Le film restera donc en suspens (pas du pas) ; ne demeure que cette chanson sans geste, cette béance qui crée la douleur et le plaisir. Demeure l'espace d'un jeu à refaire, à reprendre (celui de la scène initiale voire primitive, la seule où le père fit acte de présence - ce qu'on peut supposer, ce que Marguerite Duras tente de vérifier ?). Au nom de quoi il s'agit de reconstruire/décliner puis effacer-rejeter l'image qui n'a jamais existé, ou qui a échappé : changer ou plutôt vider l'eau debain (de révélation) pour revenir à soi.

Alors, au moment où l'image n'existe plus elle se met à dire ce que le roman cache.
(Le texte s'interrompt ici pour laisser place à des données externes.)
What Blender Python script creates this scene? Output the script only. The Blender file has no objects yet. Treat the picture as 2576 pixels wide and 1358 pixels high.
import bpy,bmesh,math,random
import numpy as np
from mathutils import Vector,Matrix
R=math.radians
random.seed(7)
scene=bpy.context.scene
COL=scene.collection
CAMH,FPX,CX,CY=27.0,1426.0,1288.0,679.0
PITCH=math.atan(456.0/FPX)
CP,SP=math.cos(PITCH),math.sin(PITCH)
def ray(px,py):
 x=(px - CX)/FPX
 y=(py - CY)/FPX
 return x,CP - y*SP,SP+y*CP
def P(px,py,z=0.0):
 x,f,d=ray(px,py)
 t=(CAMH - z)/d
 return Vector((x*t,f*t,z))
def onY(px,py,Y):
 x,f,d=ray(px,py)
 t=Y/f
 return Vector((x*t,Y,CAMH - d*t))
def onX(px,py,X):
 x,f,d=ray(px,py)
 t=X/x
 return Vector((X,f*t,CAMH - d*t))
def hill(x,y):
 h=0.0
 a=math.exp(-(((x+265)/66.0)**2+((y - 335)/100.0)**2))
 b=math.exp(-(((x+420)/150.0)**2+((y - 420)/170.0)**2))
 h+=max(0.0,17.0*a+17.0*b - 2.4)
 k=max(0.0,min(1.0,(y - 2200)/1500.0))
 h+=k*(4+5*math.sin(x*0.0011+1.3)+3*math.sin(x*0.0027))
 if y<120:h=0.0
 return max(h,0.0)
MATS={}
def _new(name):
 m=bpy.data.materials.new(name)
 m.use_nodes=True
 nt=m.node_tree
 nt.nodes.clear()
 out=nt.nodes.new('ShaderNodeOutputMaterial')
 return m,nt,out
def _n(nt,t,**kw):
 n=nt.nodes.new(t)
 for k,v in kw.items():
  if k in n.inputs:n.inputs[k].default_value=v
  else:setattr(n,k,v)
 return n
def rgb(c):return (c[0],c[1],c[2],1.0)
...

Passer par une autre musique, par la nécessaire l'incomplétude de cette image qui sort de son extase embryonnaire avant de retourner aux limbes ou en enfer. Il n'y a que ce rebord, ce " C'est tout " (ce que ça cache et qui finalement se dit). Ce tout qui tord sur lui-même l'image-tissu qui l'a précédé. Duras a donc su qu'il fallait tuer l'image, créer le vide - le seul moyen, de le faire résonner - sans introduire de morceau de réalité. Ainsi si Folie Duras il y a elle ne tient qu'à son suprême génie : ne jamais montrer trop pour faire penser le contraire. Et baiser le voyeur. Ainsi, Son nom Venise, Le Camion, l'extrême limite, le point de bascule, la perte du voyeur dans le lieu de sa voyance. La débandade. Le débandé. Avant son exclusion finale, avant que soit exposé et retournés les pièges qui l'avaient condamner à "ça", à n'être que de "ça".